In an effort to counter the fears and nightmare scenarios, I became almost distant.  All actions had to be initiated by the other person.  Regardless of the situation.  Regardless of the gender of the person.  This altered self was so apparent, people were not sure if I liked human contact (handshakes, hugs, etc.).  After years of handshakes and hugs at church, summer camp, school events, and even work, I was cursed by the perception.   Even as recently as a few months ago, a new acquaintance made a similar assumption and I had to correct them.  If anything, my lack of socially acceptable physical contact has created an imbalance of need in my social life.  If a hug is offered, I’m jumping into that!  Human physical contact is extremely important and should be cherished.  I find it also helps me remember that I need not look into the dark side of the virtual world to find comfort. 

When I moved into my own place, I decided to start anew and deleted my Facebook profile forever.  Goodbye to all the people that I had not seen or spoken to in years.  Goodbye to the strangers sending me odd or mean messages.  Goodbye to the baby photos or wedding photos of people I don’t even know.  After about a week of withdraw, I felt like a weight was lifted off my shoulders.  I could actually breathe again.  This is not to say that all online interactions were cut off, but the site that I been with the longest was gone.  In fact, after a year, I actually joined Twitch.  I had taken some time to rediscover my hobby of playing computer games.  The next step was to add some interaction of people with similar interests.  The overall experience I have with Twitch, and now Discord, has been positive.  Any negativity was created by others on the platform that were misusing it for their own gain.  I have also found that the streamer or the moderators of the channel set the tone of the interactions.  When I found that the conversation was consistently leading me off my desired path, I had to let go and leave the channel.  This has been very evident in recent days where I have been evaluating which channels to follow. 

My next adventure with online exposure was when I jumped into the world of Twitter and Instagram.  I created a profile to promote this site and my poetry book, however it became a way to explore the world.  I “met” artists, writers, gamers, and scientists.  I learned that many people on the internet are negative influences and should not be trusted.  I learned that even after blocking over 50 specific words and at least 100 users, I still wasn’t happy with my feed.  I had created a space where, even with the best intentions, I could easily fall prey to negative and even sinful thoughts.  Was this an over-correction of my previous aloof behavior? 

I will make a point here to say that everyone interacts with social media in a different way.  I think after much experimentation over the past 12 years, I have found a safe space to have conversations with others around the world without the negative impacts of my previous attempts.  I have removed myself from the data mining world of advertising.  I can freely think without worrying about how strangers will judge me.  I have reaffirmed my personal boundaries to keep myself out of trouble. 

Thus, I return to my younger self.  I will have long conversations over the phone.  I will text my friends that are far away.  I will send hand-written cards and letters to those who appreciate them.  I will use my extra time to read exciting novels and make new friends by meeting them in real life.  Reclaiming the old media types to regain something that I had lost.  I also look forward to writing more on this site. 


One of the many factors that contributed to this post was the book Team Human by Douglas Rushkoff.  I am about half-way though now and am excited to finish it.  The book goes broader into how the overall culture has shifted in recent years.  Mr.
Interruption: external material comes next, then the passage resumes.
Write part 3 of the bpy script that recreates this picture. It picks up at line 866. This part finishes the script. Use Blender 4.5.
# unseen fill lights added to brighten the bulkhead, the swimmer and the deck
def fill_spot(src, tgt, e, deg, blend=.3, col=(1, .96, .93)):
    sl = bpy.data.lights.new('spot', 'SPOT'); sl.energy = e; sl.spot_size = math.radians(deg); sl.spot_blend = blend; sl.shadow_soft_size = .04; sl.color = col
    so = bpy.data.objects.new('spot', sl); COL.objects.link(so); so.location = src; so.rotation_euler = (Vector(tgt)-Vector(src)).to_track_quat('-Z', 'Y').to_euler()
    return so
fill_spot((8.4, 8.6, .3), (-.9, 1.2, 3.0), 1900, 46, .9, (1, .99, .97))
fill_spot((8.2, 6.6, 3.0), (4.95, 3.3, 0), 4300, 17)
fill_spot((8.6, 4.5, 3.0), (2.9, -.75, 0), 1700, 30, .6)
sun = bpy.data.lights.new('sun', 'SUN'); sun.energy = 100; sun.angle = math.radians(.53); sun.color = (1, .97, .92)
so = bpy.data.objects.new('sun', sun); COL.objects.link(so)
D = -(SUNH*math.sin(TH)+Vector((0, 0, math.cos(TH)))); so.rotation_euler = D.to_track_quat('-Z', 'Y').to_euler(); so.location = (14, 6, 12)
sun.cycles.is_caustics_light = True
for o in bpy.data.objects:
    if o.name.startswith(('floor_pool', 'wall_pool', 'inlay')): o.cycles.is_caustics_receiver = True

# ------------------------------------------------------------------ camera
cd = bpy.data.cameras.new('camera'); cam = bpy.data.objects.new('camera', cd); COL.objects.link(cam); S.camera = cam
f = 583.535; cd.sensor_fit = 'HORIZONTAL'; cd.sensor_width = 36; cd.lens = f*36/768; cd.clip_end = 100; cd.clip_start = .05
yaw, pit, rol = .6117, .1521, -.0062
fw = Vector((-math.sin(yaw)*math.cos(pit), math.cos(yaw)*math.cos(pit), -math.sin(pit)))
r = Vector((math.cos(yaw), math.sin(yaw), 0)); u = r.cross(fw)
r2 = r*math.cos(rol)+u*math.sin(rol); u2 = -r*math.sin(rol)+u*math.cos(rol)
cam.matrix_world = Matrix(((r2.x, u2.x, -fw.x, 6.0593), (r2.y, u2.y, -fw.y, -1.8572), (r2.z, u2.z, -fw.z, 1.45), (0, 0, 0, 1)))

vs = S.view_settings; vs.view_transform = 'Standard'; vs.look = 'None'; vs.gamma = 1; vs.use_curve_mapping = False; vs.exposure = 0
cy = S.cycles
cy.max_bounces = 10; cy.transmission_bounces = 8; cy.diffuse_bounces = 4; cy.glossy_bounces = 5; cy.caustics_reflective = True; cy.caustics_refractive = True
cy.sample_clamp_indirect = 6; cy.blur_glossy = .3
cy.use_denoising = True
Rushkoff also has a TED Talk that explains his concerns well. 

What do you think? (Yes, I do care, please comment).  How has social media impacted your life?  Have you experimented with taking a break and then returning?  Did you achieve your goal?   

2 thoughts on “Human Again

  1. I’m meandering around on your site’s new platform and ended up here. This reminds me of a time some years ago, when FB was new. I was at a friend’s house, 3 feet away from him, and he said, “you should get on FaceBook so we can keep in touch.” I said, not raising my voice overly much but emphatically, “I’m sitting in your house!” And I haven’t had any desire to have a FB presence since that very day. In addition to one’s closer friends, a larger circle of casual friends is also healthy, but I’d rather keep in touch with mine one-on-one.